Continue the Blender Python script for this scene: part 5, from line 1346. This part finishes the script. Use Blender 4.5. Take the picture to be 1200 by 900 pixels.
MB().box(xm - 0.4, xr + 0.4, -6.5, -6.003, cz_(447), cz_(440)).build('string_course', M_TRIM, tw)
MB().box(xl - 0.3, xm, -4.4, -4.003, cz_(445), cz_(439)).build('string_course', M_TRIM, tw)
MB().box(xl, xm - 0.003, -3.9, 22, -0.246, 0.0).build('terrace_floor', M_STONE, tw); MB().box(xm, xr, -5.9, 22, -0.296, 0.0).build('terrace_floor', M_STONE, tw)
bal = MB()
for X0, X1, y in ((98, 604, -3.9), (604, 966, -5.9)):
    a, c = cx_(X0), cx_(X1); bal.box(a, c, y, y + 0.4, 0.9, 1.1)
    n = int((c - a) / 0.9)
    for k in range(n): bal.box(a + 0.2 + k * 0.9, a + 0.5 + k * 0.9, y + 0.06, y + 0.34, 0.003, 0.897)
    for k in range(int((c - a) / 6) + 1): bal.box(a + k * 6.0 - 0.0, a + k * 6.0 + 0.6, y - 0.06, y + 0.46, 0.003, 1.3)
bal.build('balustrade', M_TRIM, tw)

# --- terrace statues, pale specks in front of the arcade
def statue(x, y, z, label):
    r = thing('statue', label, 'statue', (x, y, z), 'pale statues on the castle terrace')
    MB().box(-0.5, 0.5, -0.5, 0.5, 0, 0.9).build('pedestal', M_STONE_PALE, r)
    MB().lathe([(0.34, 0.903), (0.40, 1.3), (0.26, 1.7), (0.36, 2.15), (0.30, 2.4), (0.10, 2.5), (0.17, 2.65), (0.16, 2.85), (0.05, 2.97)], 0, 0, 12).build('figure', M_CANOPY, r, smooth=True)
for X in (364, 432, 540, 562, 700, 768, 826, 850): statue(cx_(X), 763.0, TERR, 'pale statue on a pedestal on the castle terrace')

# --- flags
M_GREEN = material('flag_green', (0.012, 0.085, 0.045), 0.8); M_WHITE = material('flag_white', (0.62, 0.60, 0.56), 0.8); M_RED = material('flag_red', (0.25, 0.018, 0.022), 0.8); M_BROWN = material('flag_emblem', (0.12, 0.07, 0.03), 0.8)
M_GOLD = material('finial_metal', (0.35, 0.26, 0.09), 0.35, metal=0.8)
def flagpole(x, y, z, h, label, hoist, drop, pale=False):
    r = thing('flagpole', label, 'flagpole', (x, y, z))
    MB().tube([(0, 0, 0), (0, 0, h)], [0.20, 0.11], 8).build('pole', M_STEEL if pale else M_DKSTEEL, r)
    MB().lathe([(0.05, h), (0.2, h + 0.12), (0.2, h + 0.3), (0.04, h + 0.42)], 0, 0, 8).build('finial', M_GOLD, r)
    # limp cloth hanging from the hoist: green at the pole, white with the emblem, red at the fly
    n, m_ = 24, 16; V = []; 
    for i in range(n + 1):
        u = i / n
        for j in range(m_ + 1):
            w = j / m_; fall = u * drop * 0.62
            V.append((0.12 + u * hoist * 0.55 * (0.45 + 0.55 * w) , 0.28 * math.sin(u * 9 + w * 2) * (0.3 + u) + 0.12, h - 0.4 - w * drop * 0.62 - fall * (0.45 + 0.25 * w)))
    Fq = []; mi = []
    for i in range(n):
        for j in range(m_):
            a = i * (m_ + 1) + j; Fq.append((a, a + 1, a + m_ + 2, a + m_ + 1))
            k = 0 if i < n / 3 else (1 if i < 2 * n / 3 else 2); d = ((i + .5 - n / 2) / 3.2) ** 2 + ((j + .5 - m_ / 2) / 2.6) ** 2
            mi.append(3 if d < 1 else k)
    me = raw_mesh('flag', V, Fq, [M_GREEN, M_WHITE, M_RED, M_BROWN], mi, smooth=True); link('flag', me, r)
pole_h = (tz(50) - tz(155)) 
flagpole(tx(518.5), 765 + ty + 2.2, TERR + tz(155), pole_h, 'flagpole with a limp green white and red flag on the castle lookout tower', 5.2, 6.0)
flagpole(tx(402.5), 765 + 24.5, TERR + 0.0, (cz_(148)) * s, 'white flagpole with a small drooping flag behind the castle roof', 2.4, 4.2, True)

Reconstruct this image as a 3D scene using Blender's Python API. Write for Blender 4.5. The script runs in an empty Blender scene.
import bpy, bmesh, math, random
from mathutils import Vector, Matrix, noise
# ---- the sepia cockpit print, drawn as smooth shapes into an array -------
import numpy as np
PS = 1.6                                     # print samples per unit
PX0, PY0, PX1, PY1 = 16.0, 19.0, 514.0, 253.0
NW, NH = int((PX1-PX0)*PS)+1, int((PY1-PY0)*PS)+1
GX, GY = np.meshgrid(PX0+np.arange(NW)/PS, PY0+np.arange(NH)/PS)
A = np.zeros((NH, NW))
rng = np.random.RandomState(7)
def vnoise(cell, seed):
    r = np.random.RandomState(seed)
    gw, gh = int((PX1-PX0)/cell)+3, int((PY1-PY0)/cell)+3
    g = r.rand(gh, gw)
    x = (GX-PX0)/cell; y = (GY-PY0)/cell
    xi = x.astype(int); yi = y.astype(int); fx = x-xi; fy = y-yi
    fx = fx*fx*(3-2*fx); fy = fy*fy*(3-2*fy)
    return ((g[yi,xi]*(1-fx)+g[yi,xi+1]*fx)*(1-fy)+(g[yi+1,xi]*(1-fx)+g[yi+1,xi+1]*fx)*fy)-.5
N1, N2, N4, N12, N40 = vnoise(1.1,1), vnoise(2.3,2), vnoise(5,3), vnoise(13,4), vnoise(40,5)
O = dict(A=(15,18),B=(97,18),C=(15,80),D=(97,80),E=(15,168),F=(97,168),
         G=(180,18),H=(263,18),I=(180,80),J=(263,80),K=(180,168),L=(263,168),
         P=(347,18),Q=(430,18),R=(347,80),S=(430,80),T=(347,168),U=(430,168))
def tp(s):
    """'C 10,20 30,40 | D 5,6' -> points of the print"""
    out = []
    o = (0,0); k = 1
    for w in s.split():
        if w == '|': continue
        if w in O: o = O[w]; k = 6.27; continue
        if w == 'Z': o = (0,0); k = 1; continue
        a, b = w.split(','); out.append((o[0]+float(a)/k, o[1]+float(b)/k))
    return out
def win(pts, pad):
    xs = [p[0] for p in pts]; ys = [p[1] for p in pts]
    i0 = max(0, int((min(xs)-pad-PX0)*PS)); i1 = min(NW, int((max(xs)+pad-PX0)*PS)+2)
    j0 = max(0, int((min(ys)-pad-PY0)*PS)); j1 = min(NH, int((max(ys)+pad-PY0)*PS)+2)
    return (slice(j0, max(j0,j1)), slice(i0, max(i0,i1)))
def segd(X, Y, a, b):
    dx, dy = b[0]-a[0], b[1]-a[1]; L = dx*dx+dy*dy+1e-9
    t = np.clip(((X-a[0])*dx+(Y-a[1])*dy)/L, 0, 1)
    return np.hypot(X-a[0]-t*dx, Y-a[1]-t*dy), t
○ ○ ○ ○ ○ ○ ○
▶ _Given instruction_
Reproduce the material precisely, including every line.

▶ _Right answer_
Continue the Blender Python script for this scene: part 5, from line 1346. This part finishes the script. Use Blender 4.5. Take the picture to be 1200 by 900 pixels.
MB().box(xm - 0.4, xr + 0.4, -6.5, -6.003, cz_(447), cz_(440)).build('string_course', M_TRIM, tw)
MB().box(xl - 0.3, xm, -4.4, -4.003, cz_(445), cz_(439)).build('string_course', M_TRIM, tw)
MB().box(xl, xm - 0.003, -3.9, 22, -0.246, 0.0).build('terrace_floor', M_STONE, tw); MB().box(xm, xr, -5.9, 22, -0.296, 0.0).build('terrace_floor', M_STONE, tw)
bal = MB()
for X0, X1, y in ((98, 604, -3.9), (604, 966, -5.9)):
    a, c = cx_(X0), cx_(X1); bal.box(a, c, y, y + 0.4, 0.9, 1.1)
    n = int((c - a) / 0.9)
    for k in range(n): bal.box(a + 0.2 + k * 0.9, a + 0.5 + k * 0.9, y + 0.06, y + 0.34, 0.003, 0.897)
    for k in range(int((c - a) / 6) + 1): bal.box(a + k * 6.0 - 0.0, a + k * 6.0 + 0.6, y - 0.06, y + 0.46, 0.003, 1.3)
bal.build('balustrade', M_TRIM, tw)

# --- terrace statues, pale specks in front of the arcade
def statue(x, y, z, label):
    r = thing('statue', label, 'statue', (x, y, z), 'pale statues on the castle terrace')
    MB().box(-0.5, 0.5, -0.5, 0.5, 0, 0.9).build('pedestal', M_STONE_PALE, r)
    MB().lathe([(0.34, 0.903), (0.40, 1.3), (0.26, 1.7), (0.36, 2.15), (0.30, 2.4), (0.10, 2.5), (0.17, 2.65), (0.16, 2.85), (0.05, 2.97)], 0, 0, 12).build('figure', M_CANOPY, r, smooth=True)
for X in (364, 432, 540, 562, 700, 768, 826, 850): statue(cx_(X), 763.0, TERR, 'pale statue on a pedestal on the castle terrace')

# --- flags
M_GREEN = material('flag_green', (0.012, 0.085, 0.045), 0.8); M_WHITE = material('flag_white', (0.62, 0.60, 0.56), 0.8); M_RED = material('flag_red', (0.25, 0.018, 0.022), 0.8); M_BROWN = material('flag_emblem', (0.12, 0.07, 0.03), 0.8)
M_GOLD = material('finial_metal', (0.35, 0.26, 0.09), 0.35, metal=0.8)
def flagpole(x, y, z, h, label, hoist, drop, pale=False):
    r = thing('flagpole', label, 'flagpole', (x, y, z))
    MB().tube([(0, 0, 0), (0, 0, h)], [0.20, 0.11], 8).build('pole', M_STEEL if pale else M_DKSTEEL, r)
    MB().lathe([(0.05, h), (0.2, h + 0.12), (0.2, h + 0.3), (0.04, h + 0.42)], 0, 0, 8).build('finial', M_GOLD, r)
    # limp cloth hanging from the hoist: green at the pole, white with the emblem, red at the fly
    n, m_ = 24, 16; V = []; 
    for i in range(n + 1):
        u = i / n
        for j in range(m_ + 1):
            w = j / m_; fall = u * drop * 0.62
            V.append((0.12 + u * hoist * 0.55 * (0.45 + 0.55 * w) , 0.28 * math.sin(u * 9 + w * 2) * (0.3 + u) + 0.12, h - 0.4 - w * drop * 0.62 - fall * (0.45 + 0.25 * w)))
    Fq = []; mi = []
    for i in range(n):
        for j in range(m_):
            a = i * (m_ + 1) + j; Fq.append((a, a + 1, a + m_ + 2, a + m_ + 1))
            k = 0 if i < n / 3 else (1 if i < 2 * n / 3 else 2); d = ((i + .5 - n / 2) / 3.2) ** 2 + ((j + .5 - m_ / 2) / 2.6) ** 2
            mi.append(3 if d < 1 else k)
    me = raw_mesh('flag', V, Fq, [M_GREEN, M_WHITE, M_RED, M_BROWN], mi, smooth=True); link('flag', me, r)
pole_h = (tz(50) - tz(155)) 
flagpole(tx(518.5), 765 + ty + 2.2, TERR + tz(155), pole_h, 'flagpole with a limp green white and red flag on the castle lookout tower', 5.2, 6.0)
flagpole(tx(402.5), 765 + 24.5, TERR + 0.0, (cz_(148)) * s, 'white flagpole with a small drooping flag behind the castle roof', 2.4, 4.2, True)

Reconstruct this image as a 3D scene using Blender's Python API. Write for Blender 4.5. The script runs in an empty Blender scene.
import bpy, bmesh, math, random
from mathutils import Vector, Matrix, noise
# ---- the sepia cockpit print, drawn as smooth shapes into an array -------
import numpy as np
PS = 1.6                                     # print samples per unit
PX0, PY0, PX1, PY1 = 16.0, 19.0, 514.0, 253.0
NW, NH = int((PX1-PX0)*PS)+1, int((PY1-PY0)*PS)+1
GX, GY = np.meshgrid(PX0+np.arange(NW)/PS, PY0+np.arange(NH)/PS)
A = np.zeros((NH, NW))
rng = np.random.RandomState(7)
def vnoise(cell, seed):
    r = np.random.RandomState(seed)
    gw, gh = int((PX1-PX0)/cell)+3, int((PY1-PY0)/cell)+3
    g = r.rand(gh, gw)
    x = (GX-PX0)/cell; y = (GY-PY0)/cell
    xi = x.astype(int); yi = y.astype(int); fx = x-xi; fy = y-yi
    fx = fx*fx*(3-2*fx); fy = fy*fy*(3-2*fy)
    return ((g[yi,xi]*(1-fx)+g[yi,xi+1]*fx)*(1-fy)+(g[yi+1,xi]*(1-fx)+g[yi+1,xi+1]*fx)*fy)-.5
N1, N2, N4, N12, N40 = vnoise(1.1,1), vnoise(2.3,2), vnoise(5,3), vnoise(13,4), vnoise(40,5)
O = dict(A=(15,18),B=(97,18),C=(15,80),D=(97,80),E=(15,168),F=(97,168),
         G=(180,18),H=(263,18),I=(180,80),J=(263,80),K=(180,168),L=(263,168),
         P=(347,18),Q=(430,18),R=(347,80),S=(430,80),T=(347,168),U=(430,168))
def tp(s):
    """'C 10,20 30,40 | D 5,6' -> points of the print"""
    out = []
    o = (0,0); k = 1
    for w in s.split():
        if w == '|': continue
        if w in O: o = O[w]; k = 6.27; continue
        if w == 'Z': o = (0,0); k = 1; continue
        a, b = w.split(','); out.append((o[0]+float(a)/k, o[1]+float(b)/k))
    return out
def win(pts, pad):
    xs = [p[0] for p in pts]; ys = [p[1] for p in pts]
    i0 = max(0, int((min(xs)-pad-PX0)*PS)); i1 = min(NW, int((max(xs)+pad-PX0)*PS)+2)
    j0 = max(0, int((min(ys)-pad-PY0)*PS)); j1 = min(NH, int((max(ys)+pad-PY0)*PS)+2)
    return (slice(j0, max(j0,j1)), slice(i0, max(i0,i1)))
def segd(X, Y, a, b):
    dx, dy = b[0]-a[0], b[1]-a[1]; L = dx*dx+dy*dy+1e-9
    t = np.clip(((X-a[0])*dx+(Y-a[1])*dy)/L, 0, 1)
    return np.hypot(X-a[0]-t*dx, Y-a[1]-t*dy), t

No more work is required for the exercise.